Iqaluit council neuters dog control committee

Iqaluit town council will now tackle the dog control issue directly.

By NUNATSIAQ NEWS

MICHAELA RODRIGUE

IQALUIT — Iqaluit town council has decided to hold at least one special meeting to decide what to do about its dog control bylaw.

Council made the decision this week after Paul Landry, representing the Iqaluit Dog Team Association, called for councils two-year-old ad hoc dog control committee to be dissolved and for chair Lynda Gunn to be replaced.

Instead, council will study the information compiled by the committee, along with recommendations brought forward by the dog team association, at one or more special meetings.

“We’ve been talking about this for two years and nothing’s really happened. I don’t think we should really continue with this committee,” said Coun. John Matthews, who proposed that council take action once and for all.

“I think we’re at the point now where council should take responsibility. We have to make decisions,” he said.

Town council struck the ad hoc committee almost two years ago, after six-year-old Iqaluit resident Leah Tikivik was killed by a dog team staked to the sea ice.

The committee, which included dog team owners and concerned parents, was asked to come up with recommendations for changes to Iqaluit’s dog control bylaw on dog teams, loose dogs and public education about dogs.

But the group quickly ran into a deadlock between concerned parents who want more stringent controls over dogs, and dog team owners who object to potential regulations that might force them to keep their dogs located at long distances from the built-up area of town.

Almost two years later, no recommendations have come forward for public debate.

Dog team owners are “frustrated” by the drawn out process and want council to take action, Landry told council members.

“We are frustrated. We don’t see the end in sight,” Landry said. Landry said the ad hoc committee has only partially completed one-third of its job and said that Gunn is biased against dog team owners and has poor facilitation skills.

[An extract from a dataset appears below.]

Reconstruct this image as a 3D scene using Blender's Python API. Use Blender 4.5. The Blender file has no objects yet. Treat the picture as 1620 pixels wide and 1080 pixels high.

He reminded councillors that dog team owners have twice submitted their recommendations to council, and he thinks the public should now get a chance to see them.

In the two years since Leah Tikivik’s death, dog team owners in the community have adopted new procedures, such as keeping a minimum distance between each dog on a chain.

Now they want the Town to help bring other recommendations to fruition.

But Gunn said she stands by the research she conducted as chair of the dog control committee, and she said the committee reached a stalemate when dog owners refused to consider keeping dog teams at a specified distance outside of municipal boundaries.

“There was no real attempt to address the proximity question. We kept saying ‘you have to address this,’ ” Gunn said.

Instead, dog team owners have proposed a series of designated dog areas in the town where dogs can have close contact to humans and can be properly socialized.

Both Gunn and Landry agree with council’s decision to disband the committee and hold its own meetings on the issue. Landry urged the Town to meet soon.

“It’s better than having the current committee go on. To have council look at having delegations from the dog team owners, and Lynda’s research and the public makes it a more public process,” Landry said.

“I just hope they don’t set the meetings for months from now.”

Gunn’s research, including legal opinions, will now go before council for debate.

Once council decides how to control dog teams and loose dogs, a new bylaw should be drafted for public debate, Gunn said. She has since consulted a lawyer about all of the recommendations.

No date has been set for the meeting.